When I sold my car and it was later paid off, my score dropped 45 points. My guess is that if your overall utilization goes below 8% you score will drop before going back up. I would keep a few cards with balances below 10% for an overall utilization below 8%-10%.
Just curious, why do you care about the score being exactly 750?
@CreditPacMan wrote:
@Anonymous wrote:I use the cards whenever they threaten to close the accounts for inactivity. Seems to be about once a year. Most of my balances are zero. I have a couple that are getting close to paid off now. The 750 to 715 drop was real. I only looked at a simulator just out of curiosity because paying a card from 4,000 down to 3,000 shouldn't cause a drop in score.
When I sold my car and it was later paid off, my score dropped 45 points. My guess is that if your overall utilization goes below 8% you score will drop before going back up. I would keep a few cards with balances below 10% for an overall utilization below 8%-10%.

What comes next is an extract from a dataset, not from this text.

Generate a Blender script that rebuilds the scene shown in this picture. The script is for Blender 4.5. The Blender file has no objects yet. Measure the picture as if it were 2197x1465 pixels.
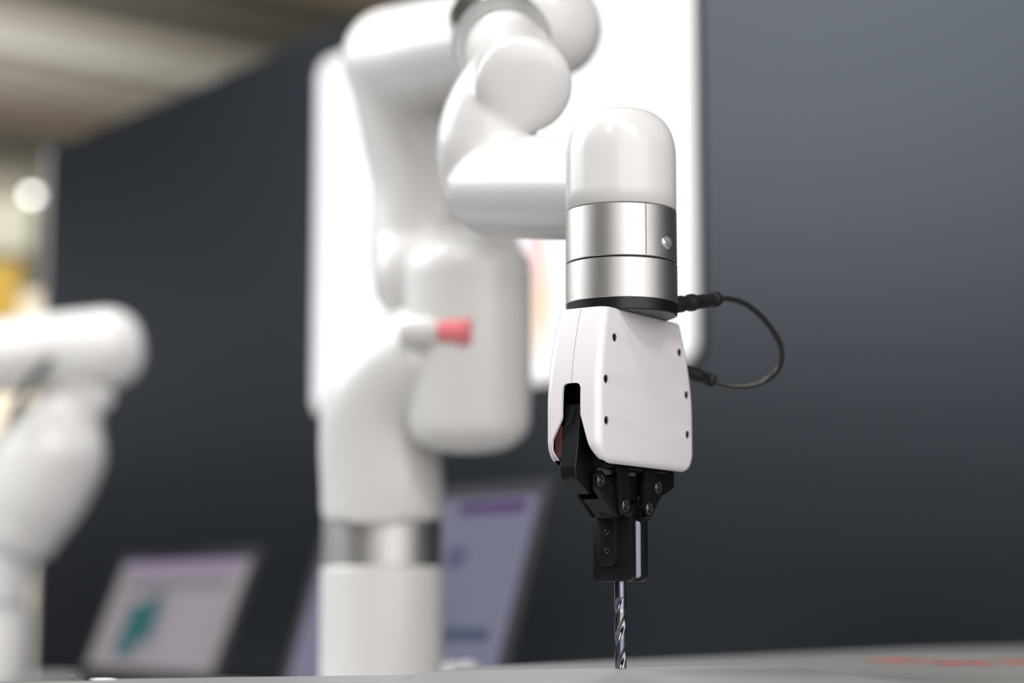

Just curious, why do you care about the score being exactly 750?
Not really accurate. You score dropped that much because it probably was you had no other loans after payoff and fell out of the credit mix of cards and loan. Scores go up under 8% not down. 10% is not ideal. Its the next threshold with cards above 8.99%. Also its best to stay under 50% and lower of total cards reporting a balance.
@Anonymous wrote:I had slowly worked my score up over 750. No late payments or anything bad. I always look at my free credit reports to make sure there is no illegal stuff going on too. My score would be higher, but my utilization got a bit up there at one time; it's down to 25% now. Lately, I've been killing it at work and I've been paying my CC's down religiously (but keeping the accounts open). Two weeks ago, I paid $1,000 on my Capital One Visa....and my FICO dropped 35 points on the next update. This makes no sense to me. I even used their online credit score estimator to see what would happen if I charged $1000, and the estimated score went right back up 35 points. Anyone know why the heck this is happening? I want to refi my mortgage soon, and this throws a wrench into that plan.
1. Which score are you talking about?
2. When you paid the Capital One Visa, did all your cards report zero balances?
It's not that I "care". My score just happened to be exactly 750 at that moment. When I paid more off, I was hoping it would go up even more. Wrong heh.